Pertanto, non sussistono le ragioni invocate dal legislatore regionale a giustificazione dell’adozione
di una disciplina temporanea ed eccezionale, che stabilisce il divieto di procedere alla nomina di nuovi
direttori generali delle aziende sanitarie provinciali e, in caso di scadenza naturale dell’incarico, dispone
la nomina di commissari. Per di più, la genericità della previsione regionale, che non definisce né le
procedure, né i requisiti, né i termini di decadenza dei commissari, consente alla Regione di conferire gli
incarichi apicali della dirigenza sanitaria in maniera ampiamente discrezionale, al di fuori del sistema
delineato dal legislatore statale, mettendo quindi a rischio le finalità perseguite da quest’ultimo.

7.– In favore della legittimità della norma regionale impugnata, non può valere neppure il richiamo,
operato dalla stessa, all’art. 1 della legge della Regione Siciliana 2 agosto 2012, n. 43 (Disposizioni in
materia di nomine, incarichi e designazioni da parte del Governo della Regione), che ha inserito, nella
legge della Regione Siciliana 28 marzo 1995, n. 22 (Norme sulla proroga degli organi amministrativi e
sulle procedure per le nomine di competenza regionale), gli artt. 3-bis e 3-ter, volti a disciplinare le
nomine per gli incarichi di vertice da parte del Presidente della Regione, dopo l’indizione delle nuove
elezioni regionali, ovvero nei sei mesi anteriori alla data di indizione delle elezioni.
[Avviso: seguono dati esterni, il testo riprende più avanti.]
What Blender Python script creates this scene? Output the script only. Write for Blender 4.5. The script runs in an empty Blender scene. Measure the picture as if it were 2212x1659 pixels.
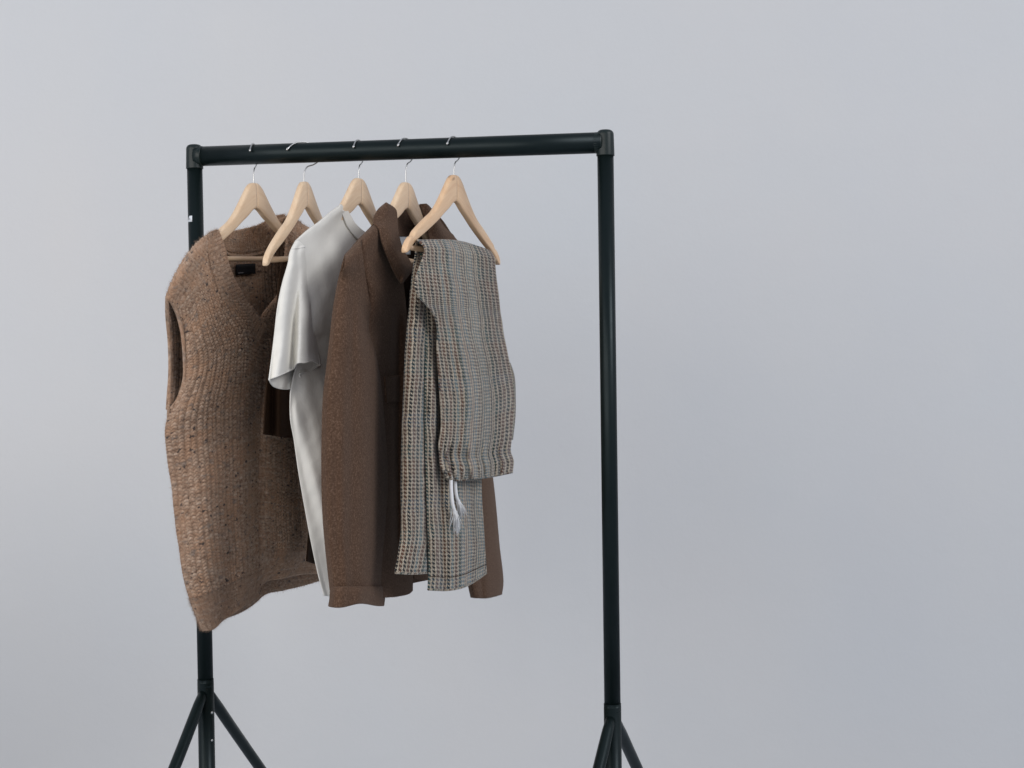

Le disposizioni
richiamate prevedono che, dopo la data di pubblicazione del decreto di indizione delle elezioni
dell’Assemblea regionale siciliana e del Presidente della Regione, ovvero dopo il verificarsi di una causa
di conclusione anticipata della legislatura regionale, non si può procedere a nuove nomine, designazioni
o conferimenti di incarichi in organi di amministrazione attiva, o enti, aziende, soggetti comunque
denominati, di diritto pubblico o privato, sottoposti a tutela, controllo o vigilanza della Regione. Al fine
di garantire la continuità dell’azione amministrativa, il Governo regionale dovrà se del caso nominare
commissari straordinari, laddove la cessazione dall’incarico per scadenza naturale avvenga in una delle
ipotesi sopra dette (indizione delle elezioni o conclusione anticipata della legislatura).
Come evidenziato dall’Avvocatura generale dello Stato, il richiamo a tale normativa risulta oscuro e
inconferente, trattandosi di ipotesi diverse e non assimilabili a quelle disciplinate dalla norma impugnata.
8.– Alla luce delle considerazioni sopra espresse, deve essere dichiarata l’illegittimità dell’art. 3
legge reg. Siciliana n. 4 del 2017, in riferimento all’art. 117, terzo comma, Cost. e all’art. 17, lettere b) e
c), statuto reg. Siciliana.
Resta assorbito ogni ulteriore profilo di censura.

PER QUESTI MOTIVI
LA CORTE COSTITUZIONALE

dichiara l’illegittimità costituzionale dell’art. 3 della legge della Regione Siciliana 1° marzo 2017, n.
4 (Proroga dell’esercizio provvisorio per l’anno 2017 e istituzione del Fondo regionale per la disabilità.
Norme urgenti per le procedure di nomina nel settore sanitario regionale).
Così deciso in Roma, nella sede della Corte costituzionale, Palazzo della Consulta, il 22 maggio
2018.

F.to:
Giorgio LATTANZI, Presidente
Marta CARTABIA, Redattore
Filomena PERRONE, Cancelliere
Depositata in Cancelleria il 17 luglio 2018.
Il Cancelliere
F.to: Filomena PERRONE

Le sentenze e le ordinanze della Corte costituzionale sono pubblicate nella prima serie speciale della Gazzetta Ufficiale
della Repubblica Italiana (a norma degli artt. 3 della legge 11 dicembre 1984, n. 839 e 21 del decreto del Presidente della
Repubblica 28 dicembre 1985, n. 1092) e nella Raccolta Ufficiale delle sentenze e ordinanze della Corte costituzionale (a norma

dell’art. 29 delle Norme integrative per i giudizi davanti alla Corte costituzionale, approvate dalla Corte costituzionale il 16
marzo 1956).
Il testo pubblicato nella Gazzetta Ufficiale fa interamente fede e prevale in caso di divergenza.